[Foundation-l] Re : Where we are headed

Ray Saintonge saintonge at telus.net
Sun Jun 25 06:01:51 UTC 2006


Kelly Martin wrote:

>On 6/4/06, Jimmy Wales <jwales at wikia.com> wrote:
>  
>
>>Could communications be improved?  Yes, of course, but this is something
>>we have all known for a long time.  I believe that the core problem is
>>not a lack of information flow, but excessive flow of raw information
>>which makes it hard for anyone to keep up with it all.
>>    
>>
>Yes, this is exactly the problem.  For someone like me, for whom
>Wikimedia is an avocation and not a vocation, there simply isn't
>enough time to read all of the huge morass of information that is out
>there -- spread out over a dozen mailing lists and a dozen wikis, not
>to mention other sources -- required to form a fully informed opinion.
> This definitely hampers my overall participation.
>
It's easy to agree on that problem, and at the same time it's only a 
very small segment of the community that is generating it all.  Getting 
literally everybody's opinion would be totally unmanageable. 

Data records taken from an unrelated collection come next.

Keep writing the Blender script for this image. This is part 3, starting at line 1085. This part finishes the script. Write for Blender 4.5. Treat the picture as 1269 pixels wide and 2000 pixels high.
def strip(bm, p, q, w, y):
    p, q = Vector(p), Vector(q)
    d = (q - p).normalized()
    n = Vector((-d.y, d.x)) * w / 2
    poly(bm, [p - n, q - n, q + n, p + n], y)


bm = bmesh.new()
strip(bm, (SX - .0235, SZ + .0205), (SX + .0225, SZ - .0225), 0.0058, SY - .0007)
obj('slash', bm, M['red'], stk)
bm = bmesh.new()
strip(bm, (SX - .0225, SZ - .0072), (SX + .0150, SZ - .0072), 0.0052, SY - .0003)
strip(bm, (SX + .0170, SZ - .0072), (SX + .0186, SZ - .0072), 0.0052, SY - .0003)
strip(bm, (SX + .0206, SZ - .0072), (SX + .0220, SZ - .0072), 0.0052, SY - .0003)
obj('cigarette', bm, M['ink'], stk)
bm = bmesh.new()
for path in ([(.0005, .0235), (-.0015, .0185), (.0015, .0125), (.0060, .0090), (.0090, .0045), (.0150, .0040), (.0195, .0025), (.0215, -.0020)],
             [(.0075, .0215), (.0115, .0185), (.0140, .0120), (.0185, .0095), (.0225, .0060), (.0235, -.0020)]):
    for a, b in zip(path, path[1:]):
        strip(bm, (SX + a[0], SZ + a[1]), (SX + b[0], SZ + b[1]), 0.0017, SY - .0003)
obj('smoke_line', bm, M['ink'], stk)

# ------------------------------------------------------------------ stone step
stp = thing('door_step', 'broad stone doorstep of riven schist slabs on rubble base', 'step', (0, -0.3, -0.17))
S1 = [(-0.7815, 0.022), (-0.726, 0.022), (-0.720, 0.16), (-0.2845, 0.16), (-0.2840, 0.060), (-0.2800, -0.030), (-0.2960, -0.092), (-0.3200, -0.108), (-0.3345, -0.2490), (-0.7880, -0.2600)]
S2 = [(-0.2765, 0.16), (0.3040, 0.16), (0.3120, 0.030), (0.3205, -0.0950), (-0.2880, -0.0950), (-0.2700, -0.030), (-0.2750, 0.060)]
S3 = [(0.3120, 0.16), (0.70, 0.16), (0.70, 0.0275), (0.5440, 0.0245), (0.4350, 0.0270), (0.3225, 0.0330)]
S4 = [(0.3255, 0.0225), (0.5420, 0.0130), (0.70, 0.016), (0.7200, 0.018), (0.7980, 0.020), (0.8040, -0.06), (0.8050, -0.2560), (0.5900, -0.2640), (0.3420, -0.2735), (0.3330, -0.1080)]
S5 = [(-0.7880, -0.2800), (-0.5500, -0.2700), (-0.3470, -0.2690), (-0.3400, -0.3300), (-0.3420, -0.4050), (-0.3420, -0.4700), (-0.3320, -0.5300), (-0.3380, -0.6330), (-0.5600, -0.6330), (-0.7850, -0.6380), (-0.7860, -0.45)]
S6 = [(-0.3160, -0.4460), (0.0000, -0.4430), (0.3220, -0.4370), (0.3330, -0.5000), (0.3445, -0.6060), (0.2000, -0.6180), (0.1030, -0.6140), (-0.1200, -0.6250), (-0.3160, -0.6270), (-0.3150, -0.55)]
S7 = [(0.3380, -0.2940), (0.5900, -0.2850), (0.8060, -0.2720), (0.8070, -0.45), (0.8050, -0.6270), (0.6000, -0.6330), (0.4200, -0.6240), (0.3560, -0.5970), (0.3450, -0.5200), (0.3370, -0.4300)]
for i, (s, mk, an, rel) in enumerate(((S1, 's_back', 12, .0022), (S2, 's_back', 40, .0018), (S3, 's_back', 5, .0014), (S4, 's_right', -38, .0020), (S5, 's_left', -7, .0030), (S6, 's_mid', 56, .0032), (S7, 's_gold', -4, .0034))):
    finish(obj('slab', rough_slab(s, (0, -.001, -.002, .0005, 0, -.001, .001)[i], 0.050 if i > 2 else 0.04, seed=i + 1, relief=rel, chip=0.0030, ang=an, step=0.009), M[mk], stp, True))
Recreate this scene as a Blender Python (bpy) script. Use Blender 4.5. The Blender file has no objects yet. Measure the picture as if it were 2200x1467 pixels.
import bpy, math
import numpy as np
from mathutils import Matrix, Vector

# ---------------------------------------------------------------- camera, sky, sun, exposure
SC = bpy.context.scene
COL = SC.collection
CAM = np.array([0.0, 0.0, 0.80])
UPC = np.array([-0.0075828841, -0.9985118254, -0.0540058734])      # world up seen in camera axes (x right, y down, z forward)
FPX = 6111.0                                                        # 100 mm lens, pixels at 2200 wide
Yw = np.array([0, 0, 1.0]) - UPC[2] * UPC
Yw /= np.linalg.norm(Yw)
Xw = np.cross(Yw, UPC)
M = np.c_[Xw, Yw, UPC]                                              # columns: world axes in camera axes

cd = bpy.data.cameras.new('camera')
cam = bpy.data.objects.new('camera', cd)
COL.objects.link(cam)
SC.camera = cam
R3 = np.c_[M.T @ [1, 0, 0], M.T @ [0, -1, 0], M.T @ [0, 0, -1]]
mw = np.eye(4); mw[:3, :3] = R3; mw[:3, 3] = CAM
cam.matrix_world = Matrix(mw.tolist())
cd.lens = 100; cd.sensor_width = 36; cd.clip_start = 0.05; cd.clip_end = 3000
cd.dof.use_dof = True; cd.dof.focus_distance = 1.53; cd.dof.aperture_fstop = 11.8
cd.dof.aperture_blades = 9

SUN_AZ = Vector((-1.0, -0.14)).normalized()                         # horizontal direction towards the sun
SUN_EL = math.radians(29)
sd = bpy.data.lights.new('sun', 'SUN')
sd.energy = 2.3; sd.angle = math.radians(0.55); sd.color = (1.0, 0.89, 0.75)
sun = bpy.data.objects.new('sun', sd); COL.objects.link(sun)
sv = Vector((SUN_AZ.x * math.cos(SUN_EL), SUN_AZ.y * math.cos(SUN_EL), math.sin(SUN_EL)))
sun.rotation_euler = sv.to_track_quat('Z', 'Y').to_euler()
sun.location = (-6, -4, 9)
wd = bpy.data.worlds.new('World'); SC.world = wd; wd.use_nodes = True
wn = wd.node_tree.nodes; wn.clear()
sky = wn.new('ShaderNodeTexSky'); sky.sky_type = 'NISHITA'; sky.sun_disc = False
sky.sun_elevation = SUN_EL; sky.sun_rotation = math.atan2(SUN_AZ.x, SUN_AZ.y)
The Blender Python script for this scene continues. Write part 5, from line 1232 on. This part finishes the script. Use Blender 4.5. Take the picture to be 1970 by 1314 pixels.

We each do best within a limited set of parameters, editing articles 
about the topics which most interest us.  A person who sticks to that is 
probably happy and has little use for long policy debates or reviewing 
technical "improvements".  If he does not participate in such 
discussions he is presumed to have consented.  If he complains when the 
policy or template is imposed he is told that he had an opportunity to 
discuss the matter at an earlier time.

Whatever happened to writing in plain English?  (or French, or German, 
or whatever language?)  The number of policies and templates could 
easily be cut in half, and very few of us would be missing anything.  
It's easy to concede that fewer of these would diminish the 
"professional" appearance of the site, but how many of us are paid 
professionals?  What's more important, the content or the window dressing?

Maybe the policies mean something.  I don't know.  I haven't got time to 
read them all, let alone absorb their meaning.  If someone comes to the 
mailing list complaining about being blocked, I've gotten to the point 
where I delete the whole thread.  His claim of admin abuse may be valid, 
but I don't give a damn. 

At one time Mav imposed upon himself the rule that each of his mailing 
list contributions needed to be offset by a real contribution to a real 
article.  That wasn't such a bad idea.